Laboratory measurements of the effect of fluid saturation on elastic properties of carbonates at seismic frequencies

Abstract

A significant portion of the world's hydrocarbon reserves are found in carbonate reservoirs, yet analysis of the petrophysical properties of these reservoirs is associated with a number of challenges. Some of these challenges stem from physical and chemical interactions between the carbonate rock matrix and pore fluids, which can affect elastic properties of the rock. Hence, the study of the pore fluid effects on the elastic properties of carbonates is important for understanding a change of the field performance properties of а carbonate reservoir caused by fluid movements during hydrocarbon extraction in producing fields. In this laboratory study, we investigate the applicability of Gassmann's model for predictions of the elastic moduli of water- and hydrocarbon-saturated Savonnières limestone and the influence of partial water saturation on elastic and anelastic properties of the rock. We present the results of two sets of laboratory experiments on the Savonnières oolitic limestone where we: (i) evaluate the effect of full water and n-decane saturation on elastic moduli and attenuation at seismic (0.1 Hz–120 Hz) and ultrasonic (0.5 MHz) frequencies; and (ii) quantify the dependence of elastic moduli and extensional attenuation on water saturation at two seismic frequencies of 1 Hz and 10 Hz.We demonstrate that the change in the bulk modulus of limestone fully saturated either with n-decane or water is in agreement with Gassmann's fluid substitution theory, whereas the shear modulus is noticeably reduced.
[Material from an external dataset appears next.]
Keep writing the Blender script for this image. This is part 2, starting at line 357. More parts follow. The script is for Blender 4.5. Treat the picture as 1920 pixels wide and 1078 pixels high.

The measurements with partial saturation show that the bulk modulus decreases with increasing water saturation to a lesser extent than the Young's and shear moduli. Our results show that extensional attenuation in the samples with closed boundaries is insignificant under dry and fully saturated conditions but is influenced greatly by the liquid content when saturation is between 0 and 20% or 95% and 100%.